To help determine where IT should stop and IoT product engineering should start, Kershaw did not call CIOs of other food and agricultural businesses to compare notes. He called the CIOs of SAP and Microsoft and other software companies. He was reimagining the world’s largest agricultural business as a software company.

Modern delivery

If moving software from a supporting to a starring role is the what, then modern delivery is the how. Modern delivery is product (rather than project) management, agile development, small cross-functional teams that co-create, and continuous integration and delivery all with a new financial model that funds “value” not “projects.”

But don’t attempt to create a modern software development lifecycle (SDLC) on an industrial era infrastructure. The target architecture of the data economy is platform-based, cloud-enabled, uses APIs to connect to an external ecosystem, and breaks down monolithic applications into microservices

Wafaa Mamilli, chief information and digital officer of global animal health business Zoetis describes it well: “A platform model is more than architecture. It is a mindset that lets us zoom in to think vertically about how we deliver to the farmer, vet, and pet owner, and then zoom out to think horizontally about how to make the solutions reusable, scalable, and secure. 

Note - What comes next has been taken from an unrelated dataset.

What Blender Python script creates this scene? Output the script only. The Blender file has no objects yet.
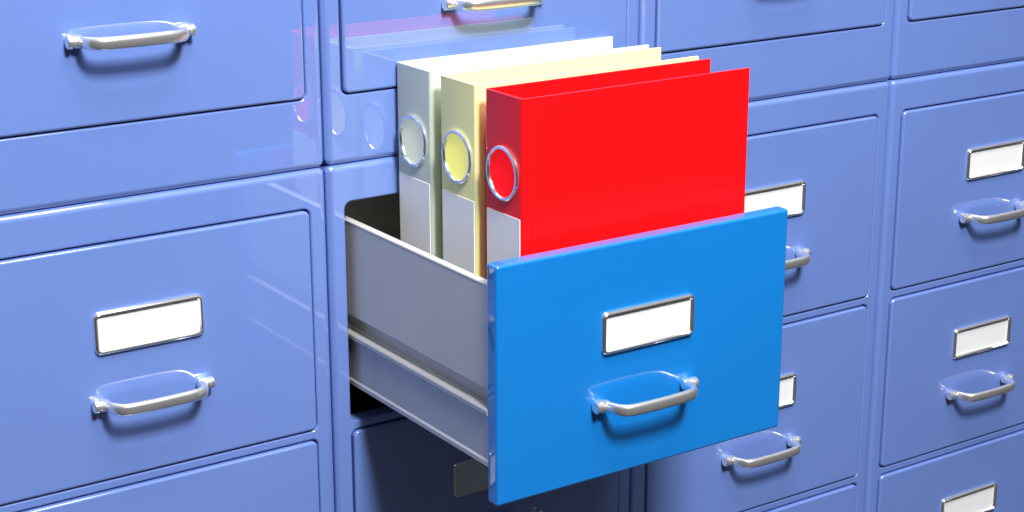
import bpy, bmesh, math, random
from mathutils import Matrix, Vector
random.seed(3)
S=bpy.context.scene
COL=S.collection
W=0.46; H=0.981; PITCH=0.288; DH=0.277; G=0.023; BASE=0.082; DEPTH=0.60; PULL=0.314
try:
    S.view_settings.view_transform='Standard'; S.view_settings.look='None'; S.view_settings.exposure=0
except Exception: pass

# ------------------------------------------------------------ materials
def mat(name,col,rough=.35,metal=0,coat=0,coat_r=.03,bump=0,bscale=300,var=0,spec=.5,rvar=0,coat_ior=1.5,glow=0):
    m=bpy.data.materials.new(name); m.use_nodes=True
    nt=m.node_tree; b=nt.nodes['Principled BSDF']
    b.inputs['Base Color'].default_value=(*col,1)
    b.inputs['Roughness'].default_value=rough
    b.inputs['Metallic'].default_value=metal
    b.inputs['Specular IOR Level'].default_value=spec
    b.inputs['Coat Weight'].default_value=coat
    b.inputs['Coat Roughness'].default_value=coat_r
    b.inputs['Coat IOR'].default_value=coat_ior
    if glow:
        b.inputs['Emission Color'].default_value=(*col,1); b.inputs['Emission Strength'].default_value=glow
    tc=nt.nodes.new('ShaderNodeTexCoord')
    if var:
        n=nt.nodes.new('ShaderNodeTexNoise'); n.inputs['Scale'].default_value=5; n.inputs['Detail'].default_value=5
        nt.links.new(tc.outputs['Object'],n.inputs['Vector'])
        r=nt.nodes.new('ShaderNodeMapRange'); r.inputs['To Min'].default_value=1-var; r.inputs['To Max'].default_value=1+var
        r.inputs['From Min'].default_value=.3; r.inputs['From Max'].default_value=.7
        nt.links.new(n.outputs['Fac'],r.inputs['Value'])
        h=nt.nodes.new('ShaderNodeHueSaturation'); h.inputs['Color'].default_value=(*col,1)
        nt.links.new(r.outputs['Result'],h.inputs['Value']); nt.links.new(h.outputs['Color'],b.inputs['Base Color'])
    if rvar:
        n=nt.nodes.new('ShaderNodeTexNoise'); n.inputs['Scale'].default_value=14; n.inputs['Detail'].default_value=8
        nt.links.new(tc.outputs['Object'],n.inputs['Vector'])
        r=nt.nodes.new('ShaderNodeMapRange'); r.inputs['To Min'].default_value=max(0,rough-rvar); r.inputs['To Max'].default_value=rough+rvar
        r.inputs['From Min'].default_value=.3; r.inputs['From Max'].default_value=.7
        nt.links.new(n.outputs['Fac'],r.inputs['Value']); nt.links.new(r.outputs['Result'],b.inputs['Roughness'])
    if bump:
        n=nt.nodes.new('ShaderNodeTexNoise'); n.inputs['Scale'].default_value=bscale; n.inputs['Detail'].default_value=3
        nt.links.new(tc.outputs['Object'],n.inputs['Vector'])
        bp=nt.nodes.new('ShaderNodeBump'); bp.inputs['Strength'].default_value=bump; bp.inputs['Distance'].default_value=.001
        nt.links.new(n.outputs['Fac'],bp.inputs['Height']); nt.links.new(bp.outputs['Normal'],b.inputs['Normal'])
    return m
M_CAB=mat('cabinet_paint',(.150,.245,.62),rough=.42,coat=1,coat_r=.010,var=.025,rvar=.05,spec=.2,coat_ior=2.4)
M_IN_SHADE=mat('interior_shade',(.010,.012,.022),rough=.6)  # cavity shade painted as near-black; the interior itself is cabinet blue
M_FRONT=mat('bright_blue_paint',(.004,.190,.60),rough=.42,coat=1,coat_r=.02,var=.02,spec=.2,coat_ior=2.0)
M_STEEL=mat('drawer_steel',(.58,.57,.54),rough=.4,metal=.1,coat=.3,coat_r=.12,var=.03)
M_RAIL=mat('rail_steel',(.46,.455,.44),rough=.32,metal=.3,coat=.4,coat_r=.1,var=.03)
M_CHROME=mat('chrome',(.95,.95,.95),rough=.15,metal=.95)
M_SATIN=mat('satin_metal',(.98,.98,.97),rough=.25,metal=.88)
M_CARD=mat('card',(.78,.79,.80),rough=.7,bump=.1,bscale=900,var=.015)
M_PAPER=mat('label_paper',(.96,.96,.96),rough=.6,bump=.08,bscale=900)
M_RED=mat('red_vinyl',(.93,.004,.006),rough=.36,bump=.12,bscale=1400,spec=.35)
M_YEL=mat('yellow_vinyl',(.95,.93,.42),rough=.4,bump=.12,bscale=1400,spec=.35)
M_WHT=mat('pale_vinyl',(.60,.67,.58),rough=.4,bump=.12,bscale=1400,spec=.35)
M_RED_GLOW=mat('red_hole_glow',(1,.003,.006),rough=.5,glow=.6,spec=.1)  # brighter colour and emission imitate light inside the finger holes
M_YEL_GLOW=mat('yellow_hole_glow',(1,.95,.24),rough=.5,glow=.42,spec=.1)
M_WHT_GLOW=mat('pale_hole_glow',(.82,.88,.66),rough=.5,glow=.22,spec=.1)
M_FLOOR=mat('floor_vinyl',(.014,.015,.018),rough=.6,var=.05,spec=.2)

# ------------------------------------------------------------ mesh helpers
def smooth(me,ang=35):
    for p in me.polygons: p.use_smooth=True
    me.set_sharp_from_angle(angle=math.radians(ang))
def bake(me,mods):
    o=bpy.data.objects.new('tmp',me); COL.objects.link(o)
    for t,kw in mods:
        m=o.modifiers.new(t,t)
        for k,v in kw.items(): setattr(m,k,v)
    dg=bpy.context.evaluated_depsgraph_get(); dg.update()
    r=bpy.data.meshes.new_from_object(o.evaluated_get(dg),depsgraph=dg)
    bpy.data.objects.remove(o)
    return r
def rr(x0,x1,z0,z1,r,n=5):
    pts=[]
    for cx,cz,a0 in((x1-r,z1-r,0),(x0+r,z1-r,90),(x0+r,z0+r,180),(x1-r,z0+r,270)):
        for i in range(n+1):
            a=math.radians(a0+90*i/n); pts.append((cx+r*math.cos(a),cz+r*math.sin(a)))
    return pts
def loft(bm,loops,cap0=True,cap1=True,closed=False):
    vs=[[bm.verts.new(p) for p in L] for L in loops]
    n=len(vs[0]); rng=range(len(vs)) if closed else range(len(vs)-1)
    for i in rng:
        A=vs[i];B=vs[(i+1)%len(vs)]
        for j in range(n):
            bm.faces.new((A[j],A[(j+1)%n],B[(j+1)%n],B[j]))
    if not closed:
        if cap0: bm.faces.new(vs[0][::-1])
        if cap1: bm.faces.new(vs[-1])
    return vs
def fin(bm,name,mats,ang=35,wn=True):
    bmesh.ops.recalc_face_normals(bm,faces=bm.faces)
    me=bpy.data.meshes.new(name); bm.to_mesh(me); bm.free()
    for m in mats: me.materials.append(m)
    smooth(me,ang)
    if wn:
        me=bake(me,[('WEIGHTED_NORMAL',dict(keep_sharp=True,weight=80))]); me.name=name
    return me
def box(bm,x0,x1,y0,y1,z0,z1,bev=0,seg=2,mi=0):
    t=bmesh.new()
    bmesh.ops.create_cube(t,size=1)
    for v in t.verts: v.co=Vector(((x0+x1)/2+v.co.x*(x1-x0),(y0+y1)/2+v.co.y*(y1-y0),(z0+z1)/2+v.co.z*(z1-z0)))
    if bev: bmesh.ops.bevel(t,geom=t.edges[:],offset=bev,segments=seg,profile=.5,affect='EDGES')
    for f in t.faces: f.material_index=mi
    me=bpy.data.meshes.new('t'); t.to_mesh(me); t.free(); bm.from_mesh(me); bpy.data.meshes.remove(me)
def obj(name,me,parent=None,loc=(0,0,0),**props):
    o=bpy.data.objects.new(name,me); COL.objects.link(o)
    if parent is not None: o.parent=parent
    o.location=loc
    for k,v in props.items(): o[k]=v
    return o

# ------------------------------------------------------------ cabinet body
def make_body():
    bm=bmesh.new()
    box(bm,-W/2+.0010,W/2-.0010,0,DEPTH,0,H,bev=.0085,seg=6)
    me=bpy.data.meshes.new('b'); bm.to_mesh(me); bm.free()
    bm=bmesh.new()
    for k in range(3):
        z0=BASE+k*PITCH
        L=rr(-W/2+G,W/2-G,z0,z0+DH,.009,5)
        loft(bm,[[(x,y,z) for x,z in L] for y in(-.05,.022,DEPTH-.02)])
    bmesh.ops.recalc_face_normals(bm,faces=bm.faces)
    cm=bpy.data.meshes.new('c'); bm.to_mesh(cm); bm.free()
    co=bpy.data.objects.new('cut',cm); COL.objects.link(co)
    r=bake(me,[('BOOLEAN',dict(object=co,operation='DIFFERENCE',solver='EXACT')),
               ('BEVEL',dict(width=.0028,segments=3,limit_method='ANGLE',angle_limit=math.radians(60)))])
    bpy.data.objects.remove(co)
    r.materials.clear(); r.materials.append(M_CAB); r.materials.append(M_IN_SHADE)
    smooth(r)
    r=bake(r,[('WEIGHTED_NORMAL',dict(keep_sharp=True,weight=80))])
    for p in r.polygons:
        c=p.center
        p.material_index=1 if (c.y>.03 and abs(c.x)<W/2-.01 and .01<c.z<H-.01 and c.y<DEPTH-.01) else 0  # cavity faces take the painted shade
    r.name='cabinet_body'
    return r
ME_BODY=make_body()

def make_panel(name,w0,w1,z0,z1,r,y0,y1,bev,mt):
    bm=bmesh.new(); loops=[]
    for i in range(5):
        a=math.radians(90*i/4); ins=bev*(1-math.sin(a)); y=y0+bev*(1-math.cos(a))
        loops.append([(x,y,z) for x,z in rr(w0+ins,w1-ins,z0+ins,z1-ins,max(r-ins,.0006))])
    loops.append([(x,y1-.001,z) for x,z in rr(w0,w1,z0,z1,r)])
    loops.append([(x,y1,z) for x,z in rr(w0+.001,w1-.001,z0+.001,z1-.001,max(r-.001,.0006))])
    loft(bm,loops)
    return fin(bm,name,[mt])
c=.0021
ME_PANEL=make_panel('drawer_panel',-W/2+G+c,W/2-G-c,c,DH-c,.0075,-.003,.018,.0034,M_CAB)
ME_OPENFRONT=make_panel('open_drawer_front',-.2020,.2050,.005,DH,.0034,-.0005,.017,.0036,M_FRONT)

# ------------------------------------------------------------ handle
def make_handle():
    bm=bmesh.new()
    hl=.0715
    for s in(-1,1):
        prof=[(0,.0),(0,.0060),(.0010,.0072),(.0050,.0074),(.0058,.0060),(.0074,.0060),(.0082,.0074),(.0150,.0070),(.0180,.0056),(.0190,.0)]
        loops=[]
        for x,r in prof:
            r=max(r,.0002)
            loops.append([(s*(hl-x),-.0078+r*math.cos(t*math.tau/24),r*math.sin(t*math.tau/24)) for t in range(24)])
        loft(bm,loops)
        box(bm,s*(hl-.010)-.0045,s*(hl-.010)+.0045,-.007,.0008,-.0050,.0050,bev=.0008)
    P=0.036
    pts=[(-.0575,-.0080),(-.0560,-.0150),(-.0545,-.0220),(-.0510,-.0290),(-.0450,-.0338),(-.0340,-P-.0002),(-.017,-P-.0012),(0,-P-.0016)]
    pts=pts+[(-x,y) for x,y in pts[-2::-1]]
    path=[]
    for i in range(len(pts)-1):
        p0=Vector(pts[max(i-1,0)]);p1=Vector(pts[i]);p2=Vector(pts[i+1]);p3=Vector(pts[min(i+2,len(pts)-1)])
        for k in range(4):
            t=k/4
            path.append(.5*((2*p1)+(-p0+p2)*t+(2*p0-5*p1+4*p2-p3)*t*t+(-p0+3*p1-3*p2+p3)*t**3))
    path.append(Vector(pts[-1]))
    loops=[]
    for i,p in enumerate(path):
        a=path[max(i-1,0)];b=path[min(i+1,len(path)-1)]
        tg=(b-a).normalized(); nn=Vector((-tg.y,tg.x))
        e=abs(2*i/(len(path)-1)-1)
        hz=.0070-.0012*e**3; th=.0042+.0004*e
        L=[]
        for k in range(20):
            an=k*math.tau/20
            cx=math.copysign(abs(math.cos(an))**.9,math.cos(an));sx=math.copysign(abs(math.sin(an))**.9,math.sin(an))
            q=p+nn*th*cx
            L.append((q.x,q.y,hz*sx))
        loops.append(L)
    loft(bm,loops)
    return fin(bm,'handle',[M_SATIN],40,wn=False)
ME_HANDLE=make_handle()
def make_holder():
    bm=bmesh.new(); w=.0650;h=.0250
    prof=[(0,.0008),(0,-.0020),(.0012,-.0040),(.0026,-.0048),(.0042,-.0042),(.0052,-.0024),(.0060,-.0012),(.0060,.0008)]
    loft(bm,[[(x,y,z) for x,z in rr(-w+i,w-i,-h+i,h-i,max(.0080-i,.0022),6)] for i,y in prof],closed=True)
    return fin(bm,'label_holder',[M_CHROME],40,wn=False)
ME_HOLDER=make_holder()
def make_card():
    bm=bmesh.new()
    loft(bm,[[(x,y,z) for x,z in rr(-.0600,.0600,-.0200,.0200,.0012,2)] for y in(-.0008,.0004)])
    return fin(bm,'label_card',[M_CARD],wn=False)
ME_CARD=make_card()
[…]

“Platforms are modular, intelligent, and run algorithms that allow us to change very quickly. If we didn’t move to a platform approach, we would still be funding these huge programs.”

The democratisation of IT

If you give someone a fish, they eat for a day. If you teach them to fish, they eat for a lifetime. CIOs who deliver IT unto their hungry consumers are handing out fish. 

CIOs who use low-code/no-code platforms and new governance models to create self-service data capabilities are turning shadow IT into citizen developers who can fish for their own data. The hub-and-spoke model, with software and data engineering in IT, and super-user machine learning (ML) experts in the businesses, is emerging as the dominant model here.